Divorce is a terrible thing, and the most terrible divorce of all is your own.
Oh, I know, many healthy post divorcees will trumpet about renewed, reinvigorated relationships with their children, about an end to seemingly endless domestic sniping, about a chance, after the divorce, to discover a personal identity that has been lying dormant since age 16.
And there is something undeniably exciting about disattaching from the constraints of the family and stepping, ever so tentatively, out into the new world, alone. Not only is one rid of that lunkert, that harridan, that slimy toad who was responsible for all one’s problems, but one gets a chance to experience a second adolescence and, this time, to bring to the experience some of the hard won wisdom of an adult.
All of us have fantasized about it; going back, back to high school or college, back to the first girlfriend or boyfriend, back to the wanderings, the unmade decisions, the steps taken and immediately regretted or not taken and even more regretted. To go back and, this time, not be so stupid. It is a dream that divorce dangles tantalizingly before us, this second, conscious adolescence, a chance, at last, to be oneself and to know oneself in the same moment. In short, bliss.

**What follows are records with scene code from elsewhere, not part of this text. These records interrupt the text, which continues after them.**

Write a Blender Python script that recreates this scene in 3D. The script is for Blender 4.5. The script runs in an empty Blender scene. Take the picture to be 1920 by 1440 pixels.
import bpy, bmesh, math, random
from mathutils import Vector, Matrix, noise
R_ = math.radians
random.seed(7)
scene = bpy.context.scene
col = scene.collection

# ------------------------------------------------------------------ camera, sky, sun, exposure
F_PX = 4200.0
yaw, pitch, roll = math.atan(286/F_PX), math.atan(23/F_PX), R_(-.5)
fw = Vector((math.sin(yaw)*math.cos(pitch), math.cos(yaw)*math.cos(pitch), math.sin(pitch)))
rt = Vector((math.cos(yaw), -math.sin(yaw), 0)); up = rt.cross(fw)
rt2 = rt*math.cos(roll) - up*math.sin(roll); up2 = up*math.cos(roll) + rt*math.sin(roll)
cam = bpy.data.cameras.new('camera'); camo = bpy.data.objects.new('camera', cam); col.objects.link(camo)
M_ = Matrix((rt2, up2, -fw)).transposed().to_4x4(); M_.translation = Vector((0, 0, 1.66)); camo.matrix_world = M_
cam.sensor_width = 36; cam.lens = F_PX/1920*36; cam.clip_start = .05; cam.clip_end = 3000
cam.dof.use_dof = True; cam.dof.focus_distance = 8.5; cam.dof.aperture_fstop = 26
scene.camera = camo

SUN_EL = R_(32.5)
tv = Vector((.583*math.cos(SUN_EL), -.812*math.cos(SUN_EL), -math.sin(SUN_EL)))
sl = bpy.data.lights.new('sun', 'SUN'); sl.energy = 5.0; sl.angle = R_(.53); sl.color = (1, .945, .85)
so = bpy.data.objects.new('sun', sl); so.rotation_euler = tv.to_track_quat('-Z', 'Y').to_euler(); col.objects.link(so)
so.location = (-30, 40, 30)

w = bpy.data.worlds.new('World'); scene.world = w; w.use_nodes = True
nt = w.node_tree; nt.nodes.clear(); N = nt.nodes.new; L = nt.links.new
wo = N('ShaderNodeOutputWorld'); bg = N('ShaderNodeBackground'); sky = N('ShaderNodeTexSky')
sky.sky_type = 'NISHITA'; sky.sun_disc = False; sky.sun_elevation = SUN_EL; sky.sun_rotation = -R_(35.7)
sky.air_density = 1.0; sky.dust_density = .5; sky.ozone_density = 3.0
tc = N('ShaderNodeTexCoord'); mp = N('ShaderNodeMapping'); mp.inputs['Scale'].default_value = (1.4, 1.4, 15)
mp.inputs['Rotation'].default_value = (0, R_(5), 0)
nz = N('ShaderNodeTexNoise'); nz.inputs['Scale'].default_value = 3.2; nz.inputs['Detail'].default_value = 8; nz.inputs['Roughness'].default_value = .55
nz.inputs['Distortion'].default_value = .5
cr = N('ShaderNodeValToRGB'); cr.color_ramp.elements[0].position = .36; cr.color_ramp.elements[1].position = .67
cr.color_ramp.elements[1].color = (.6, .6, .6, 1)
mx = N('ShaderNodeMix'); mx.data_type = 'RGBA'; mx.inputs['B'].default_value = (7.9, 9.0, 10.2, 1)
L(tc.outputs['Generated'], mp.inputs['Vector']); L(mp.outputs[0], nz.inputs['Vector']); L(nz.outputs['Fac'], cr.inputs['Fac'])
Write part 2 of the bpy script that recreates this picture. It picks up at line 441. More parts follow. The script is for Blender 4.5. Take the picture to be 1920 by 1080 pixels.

One wonders, then why it looks so ridiculous; the tinted hair, the sagging muscles desperately, hopelessly, fortified through long hours at the club, the personal ads – “SWM of a certain age searching, still, for his woman of destiny” – the visits to the nutrition shop where one stands, alone, furtively scanning the small print on the latest exotic vitamin bottle, as serious and shameful as if one were devouring pornography. It’s not easy being nineteen when in reality you are twenty or twenty five years older. You understand, once again, why adolescence was so hard in the first place, and you wonder, just as you did back then – will I make it?
There are many who didn’t make it through the first adolescence and so remain there still, and even more who don’t make it through the second. They crash and burn, literally or figuratively, with the literal being clear enough and the figurative being the tranquilizers, the Prozac, the terrifying midnight dreams of falling, falling, with no one there to catch you, no net, no bottom but pure, unending, unmitigated silence. You realize, when you’re alone and forty five, that it’s scary out there, man, they’re shooting real bullets and you left your body armor back in the fourteenth century. You best get your head down, man, maybe even crawl on your belly for a while.
I wonder, sometimes, if the people who sing the praises of divorce ever were really married, if they ever really immersed all the tendrils of their being into another, if they ever really allowed themselves to experience the moments of contentment and pride that come when children look at you like you’ve given them the safety they deserve. I wonder if they live on the surface, like water lilies, so they can be quickly scooped up in a hand and transported to another pond. I wonder, in other words, if living means something very different to them than it does to me.
I wonder because the ripping out of the tendrils and its replacement with a stomach of steel and a heart of stone, the smashing of the visage of safety in your children’s eyes and its replacement with the world weary cynicism of the prematurely old, the terrible realization that all the joyful memories exist and will forever only exist as shards of something broken, is a vision so hard, so unresolvedly painful, that not even the dancing fantasies of second adolescence can redeem it.
Life is a journey, the professional sages say, and always in the middle of a journey there are going to be some endings. There are some people, some parts of the body, some relationships, that just weren’t built for the long haul, and there are some hauls that are shorter than others. The problem is that the more deeply you know something, or someone, the more painful it is to lose it, or them, and that realization can lead you to realize that that kind of knowing carries with it a considerable price.
The terrible truth is that, if you were into the game of marriage with all of yourself, then part of you will always be open to the dream of what could have been and therefore the you that moves on after it is over will be less than the you that was before. You will go on, consciously one-legged, hopping through the rest of your life. I guess that’s what the sages call being older and wiser, and the price of that kind of wisdom is not cheap.
So I guess the only answer, however unsatisfying, is to let go and let God, as the twelve steppers say, to surrender and live the day for what it is and be thankful for the chance to sniff the air and scuff the ground with all the other creatures stumbling around this planet. Lord knows, we’ve had our chances, and to have blown a few of them is the kind of odds a gambler has to accept. And, face it, were all gamblers, every damn one of us, and getting divorced, like death and taxes, is one roll of the dice that most of us will have to endure.